Pension systems typically involve detailed and complex rules, so comparing them between countries is difficult. Nevertheless, policy-makers can learn important lessons from the experience of other countries in the design of pension systems and the implementation of pension reforms. The new report will provide reliable and comparable, cross-country information on the value of pension entitlements for workers at different levels of earnings and with different career paths. “Latin America is an important partner for the OECD, beyond Chile and Mexico that are members of the organization,” said Monika Queisser, the OECD’s Head of Social Policy. “The extension of the pension models to Latin America and the Caribbean will be an important step in strengthening a policy dialogue with the region.”
Pensions at a Glance: Latin America and the Caribbean also will include demographic data, detailed descriptions of national pension systems, the percent of workers that are covered, and information on old-age income safety nets that countries have in place.
"This is an excellent example of collaboration between international agencies as well as a unique opportunity to produce internationally comparable indicators of pension system design that will inform policymakers and the public debate as to how best to plan for the future of an aging world," added Robert Palacios, Pensions Team Leader, Human Development Network at the World Bank.

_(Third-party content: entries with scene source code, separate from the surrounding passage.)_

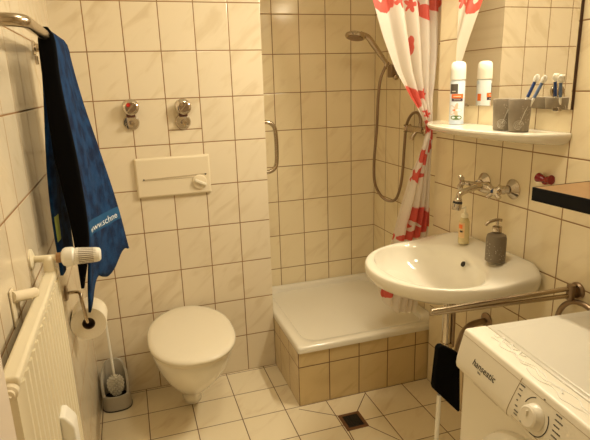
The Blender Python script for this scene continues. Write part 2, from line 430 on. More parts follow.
for d, r, dep in ((0,.0185,0),(.003,.0205,0),(.006,.0205,.0022),(.046,.0185,.0022),(.050,.018,0),(.056,.0165,0),(.0595,.012,0),(.060,.004,0)):
    rings.append([o0+ax*d+(aa*math.cos(2*PI*i/(K*3))+ab*math.sin(2*PI*i/(K*3)))*(r-(dep if i % 5 in (0,1) else 0)) for i in range(K*3)])
loft(rings, bm=bm)
dl = obj('dial', bm, 'white_plastic', hd, angle=30)
bm = bmesh.new()
for i in range(0, 24):
    a = 2*PI*i/24
    c = aa*math.cos(a)+ab*math.sin(a)
    p0, p1 = o0+ax*.009+c*.0196, o0+ax*.043+c*.0180
    tube([p0, p1], .00085, n=4, smoothp=False, bm=bm)
obj('slot', bm, mat('slot_dark', (.16,.10,.05), .6), hd)
hm = obj('heat_meter', loft([[(x, y, z) for x, z in ((RX1+.004,.62),(-.047,.62),(-.047,.768),(-.050,.776),(-.064,.798),(RX1+.004,.800))] for y in (-1.372,-1.322)]), 'white_plastic', t, bevel=.004)
hm['label'] = 'small white heat meter clipped to the ribbed front'

# ---------------------------------------------------------------- towel rail and towels
t = thing('towel_rail', 'thick chrome rail high on the left wall carrying the towels', 'towel rail', (XL, -.9, 1.58))
RXC, RZ = -.043, 1.58
P = [(XL+.002,-1.262,RZ),(-.088,-1.262,RZ),(-.065,-1.258,RZ),(-.049,-1.243,RZ),(RXC,-1.215,RZ),(RXC,-1.12,RZ),(RXC,-.9,RZ),(RXC,-.7,RZ),(RXC,-.58,RZ),(-.049,-.552,RZ),(-.065,-.537,RZ),(-.09,-.533,RZ),(XL+.002,-.533,RZ)]
obj('bar', tube(P, .0125, n=20, k=6), 'steel', t)
for y in (-1.262, -.533):
    fl = obj('wall_flange', lathe([(0,.022),(.006,.022),(.009,.014)], (XL+.0005, y, RZ), (1,0,0), n=28), 'chrome', t)
obj('clip', B(XL+.001, XL+.012, -.537, -.529, 1.53, 1.557), 'chrome', t, bevel=.002)

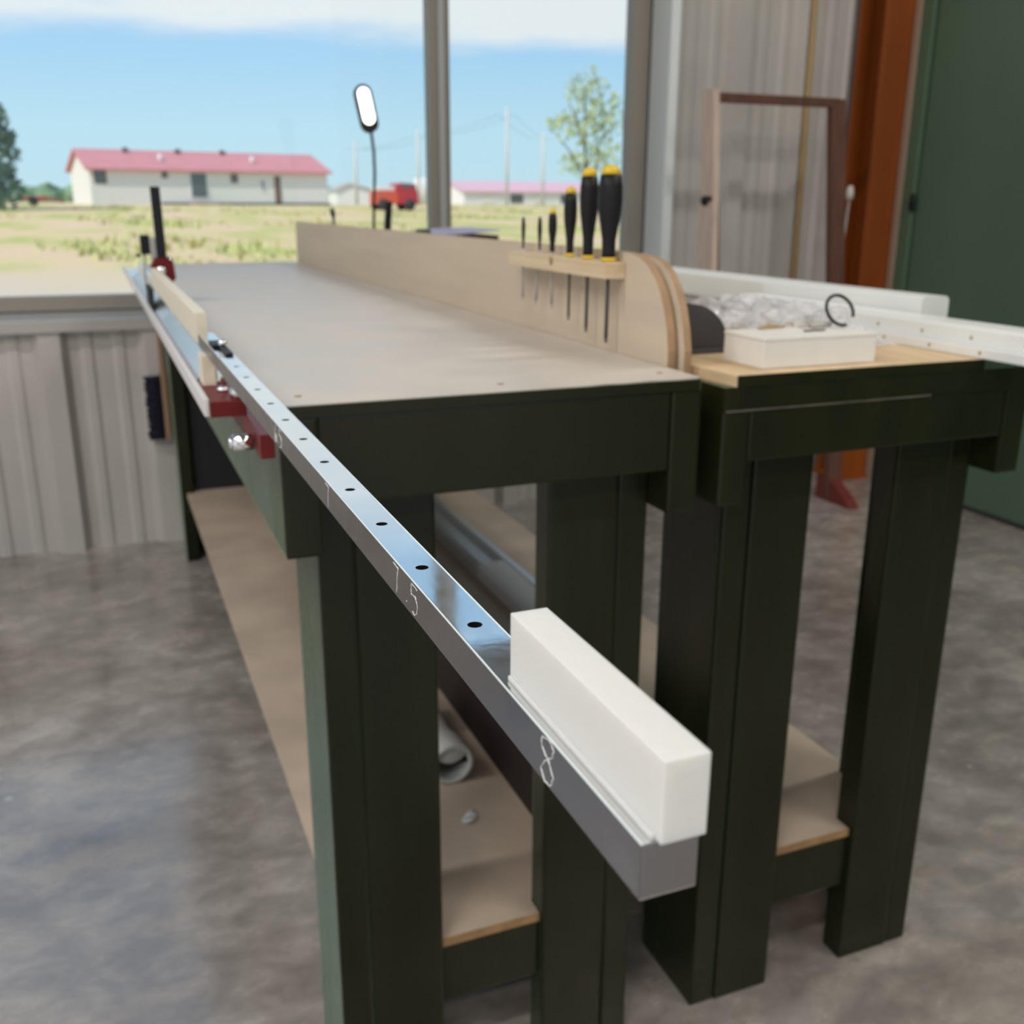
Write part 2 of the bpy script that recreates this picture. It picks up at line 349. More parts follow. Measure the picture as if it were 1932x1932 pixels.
def added_fill_light(x, y):  # unseen fixture with an area light, added as fill to brighten the room
    bm = NB(); box(bm, x-0.62, x+0.62, y-0.11, y+0.11, ZC-0.09, ZC-0.002, 0.004)
    f = part('added_fill_light', bm, M_white, ceil_o)
    l = bpy.data.lights.new('added_fill_glow', 'AREA'); l.shape = 'RECTANGLE'; l.size = 1.18; l.size_y = 0.18; l.energy = FILL_W*(1.25 if y < -2.5 else 1.0); l.color = (1.0, 0.87, 0.72) if y < -2.5 else (1.0, 0.965, 0.925)
    o = bpy.data.objects.new('added_fill_glow', l); C.objects.link(o); o.location = (x, y, ZC-0.095)
for lx in (-2.7, -1.5, 2.2):
    for ly in (-3.3, -1.7, 0.3): added_fill_light(lx, ly)

def ribbed(x0, x1, z0, z1):
    """wall sheet seen from inside: broad ribs every 0.305 m with two low ribs between"""
    bm = NB(); pts = []
    k0 = int(math.floor((x0-0.014)/0.305))-1; k1 = int(math.ceil((x1-0.014)/0.305))+1
    prof = []
    for k in range(k0, k1+1):
        c = 0.014+0.305*k
        prof += [(c-0.052, 0), (c-0.030, 0.036), (c+0.030, 0.036), (c+0.052, 0)]
        for q in (0.105, 0.200): prof += [(c+q-0.022, 0), (c+q-0.010, 0.006), (c+q+0.010, 0.006), (c+q+0.022, 0)]
    prof = [(x, d) for x, d in prof if x0 < x < x1]
    pts = [(x0, 0)]+prof+[(x1, 0)]
    A = [(x, YW-d) for x, d in pts]; outl = A+[(x1, YW+0.06), (x0, YW+0.06)]
    prism(bm, outl, 'z', z0, z1)
    return bm
WX0, WX1, WZ0, WZ1 = -2.55, 1.86, -0.165, 1.72      # window opening in the far wall
bm = ribbed(XL, WX1, FLOOR, WZ0-0.03)
b2 = ribbed(WX1, XR, FLOOR, ZC)
me_tmp = bpy.data.meshes.new('tmp'); b2.to_mesh(me_tmp); b2.free(); bm.from_mesh(me_tmp)
b2 = ribbed(XL, WX1, WZ1, ZC); b2.to_mesh(me_tmp); b2.free(); bm.from_mesh(me_tmp)
b2 = ribbed(XL, WX0, WZ0-0.03, WZ1); b2.to_mesh(me_tmp); b2.free(); bm.from_mesh(me_tmp)
bpy.data.meshes.remove(me_tmp)
struct('wall_far', bm, M_wall, label='ribbed pale metal wall around and beside the large window')
# right wall: with the green door
bm = NB(); box(bm, XR, XR+0.1, 2.20, YW+0.2, FLOOR, ZC); box(bm, XR, XR+0.1, YB, -0.6, FLOOR, ZC); box(bm, XR+0.05, XR+0.1, -0.6, 2.2, FLOOR, ZC)
struct('wall_right', bm, M_greendoor)
# left wall with a wide doorway, back wall with a wide doorway
bm = NB()
for a in ((XL-0.1, XL, YB, -2.7, FLOOR, ZC), (XL-0.1, XL, 1.1, YW+0.1, FLOOR, ZC), (XL-0.1, XL, -2.7, 1.1, 1.5, ZC)): box(bm, *a)
struct('wall_left', bm, M_wall)
bm = NB()
for a in ((XL, -3.1, YB-0.1, YB, FLOOR, ZC), (2.3, XR, YB-0.1, YB, FLOOR, ZC), (-3.1, 2.3, YB-0.1, YB, 2.15, ZC)): box(bm, *a)
struct('wall_back', bm, M_wall)

# window: frame, mullion, panes, sill and jamb lining
win = bpy.data.objects.new('window_1', None); C.objects.link(win); win.location = (0, 2.6, -0.15); win['_w'] = (0, 2.6, -0.15)
win['kind'] = 'structure'; win['label'] = 'large workshop window looking out on the field'; win['category'] = 'window'
FX1 = 1.822
bm = NB()
box(bm, WX0, FX1, 2.58, 2.645, -0.147, -0.104, 0.004); box(bm, WX0, FX1, 2.58, 2.645, 1.66, WZ1, 0.004)
box(bm, FX1-0.068, FX1, 2.581, 2.644, -0.147, WZ1, 0.004); box(bm, WX0, WX0+0.06, 2.581, 2.644, -0.147, WZ1, 0.004)
part('window_frame', bm, M_frame, win)
bm = NB(); box(bm, 0.981, 1.054, 2.585, 2.645, -0.104, 1.66, 0.004); box(bm, -0.98, -0.905, 2.585, 2.645, -0.104, 1.66, 0.004)
mu = part('mullion', bm, M_frame, win)
bm = NB(); box(bm, 1.010, 1.033, 2.572, 2.587, -0.104, 1.66, 0.003); box(bm, -0.953, -0.93, 2.572, 2.587, -0.104, 1.66, 0.003)
part('glazing_strip', bm, M_framelight, mu)
for a, b in ((1.05, FX1-0.064), (-0.91, 0.985), (WX0+0.05, -0.975)):
    bm = NB(); box(bm, a, b, 2.612, 2.618, -0.11, 1.67); part('pane', bm, M_glass, win)
bm = NB(); box(bm, WX0, WX1, 2.455, 2.66, -0.215, -0.148); box(bm, WX0, WX1+0.0, 2.448, 2.47, -0.197, -0.163, 0.004)
bm2 = NB()
prism(bm2, [(2.46, -0.197), (2.46, -0.164), (2.60, -0.1475), (2.66, -0.147), (2.66, -0.197)], 'x', WX0, WX1)
bm.free()
struct('trim_1', bm2, M_sill, label='pale metal window sill')
bm = NB(); prism(bm, [(2.452, -0.200), (2.452, -0.166), (2.460, -0.1655), (2.460, -0.200)], 'x', WX0, WX1); struct('trim_2', bm, M_trim, label='grey edge strip along the front of the window sill')
bm = NB(); prism(bm, [(FX1+0.001, 2.66), (FX1+0.001, 2.585), (1.832, 2.462), (1.862, 2.462), (1.905, 2.50), (1.905, 2.66)], 'z', -0.163, ZC)
struct('trim_3', bm, M_trimwhite, label='pale blue grey metal lining at the right side of the window')
bm = NB(); box(bm, 1.832, 1.866, 2.446, 2.461, -0.2, ZC, 0.003); struct('trim_4', bm, M_skystrip, label='narrow strip with painted sky reflection along the right edge of the window lining')
bm = NB(); box(bm, WX0, WX1, 2.46, 2.66, WZ1+0.001, WZ1+0.04); struct('trim_5', bm, M_trim)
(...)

A preliminary analysis will be completed later in 2012 and the final report – including detailed analyses and an assessment of the policy implications of the results – to be published early in 2013.
This project is supported by IDB’s Institutional Strengthening Thematic Fund, funded by a donation from the People’s Republic of China for capacity building and knowledge flows for development effectiveness in the region. It is part of IDB’s regional learning agenda on social security.